High-Performance Computing with Quantum Processing Units

TL;DR

This paper explores how quantum processing units can be integrated into high-performance computing systems, analyzing different architectures, challenges, and the importance of quantum interconnects for performance.

Contribution

It introduces two integration pathways for QPUs in HPC systems and discusses the impact of quantum interconnects and new performance metrics.

Findings

Performance depends on quantum interconnect quality

Two integration pathways identified: tight and loose

Challenges in assessing QPU performance for HPC

Abstract

The prospects of quantum computing have driven efforts to realize fully functional quantum processing units (QPUs). Recent success in developing proof-of-principle QPUs has prompted the question of how to integrate these emerging processors into modern high-performance computing (HPC) systems. We examine how QPUs can be integrated into current and future HPC system architectures by accounting for functional and physical design requirements.
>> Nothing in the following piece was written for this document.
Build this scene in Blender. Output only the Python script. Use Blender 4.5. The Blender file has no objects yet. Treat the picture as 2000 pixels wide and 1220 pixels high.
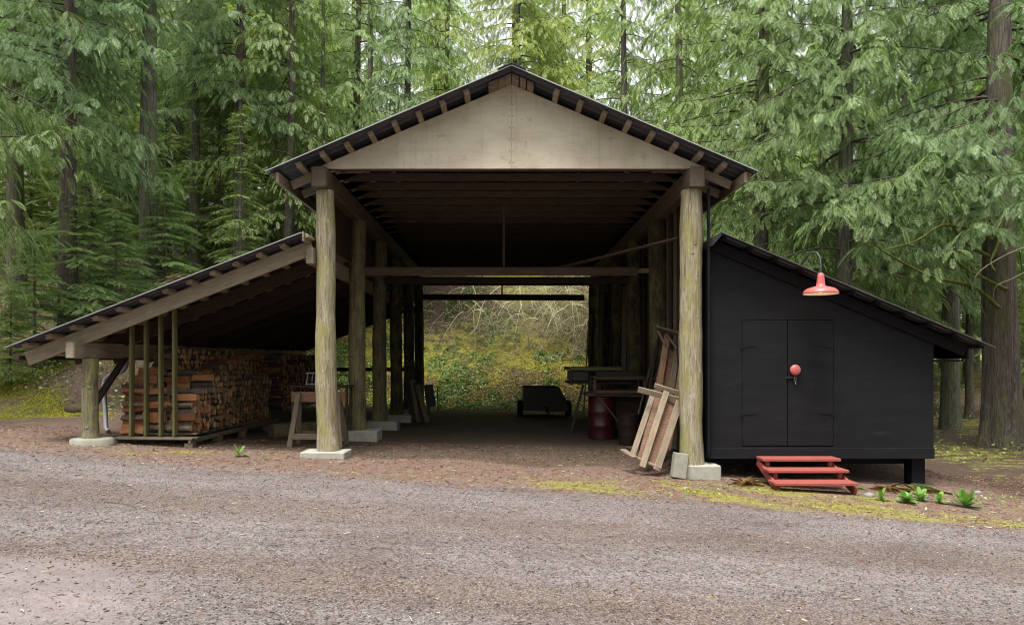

We identify two integration pathways that are differentiated by infrastructure constraints on the QPU and the use cases expected for the HPC system. This includes a tight integration that assumes infrastructure bottlenecks can be overcome as well as a loose integration that assumes they cannot. We find that the performance of both approaches is likely to depend on the quantum interconnect that serves to entangle multiple QPUs. We also identify several challenges in assessing QPU performance for HPC, and we consider new metrics that capture the interplay between system architecture and the quantum parallelism underlying computational performance.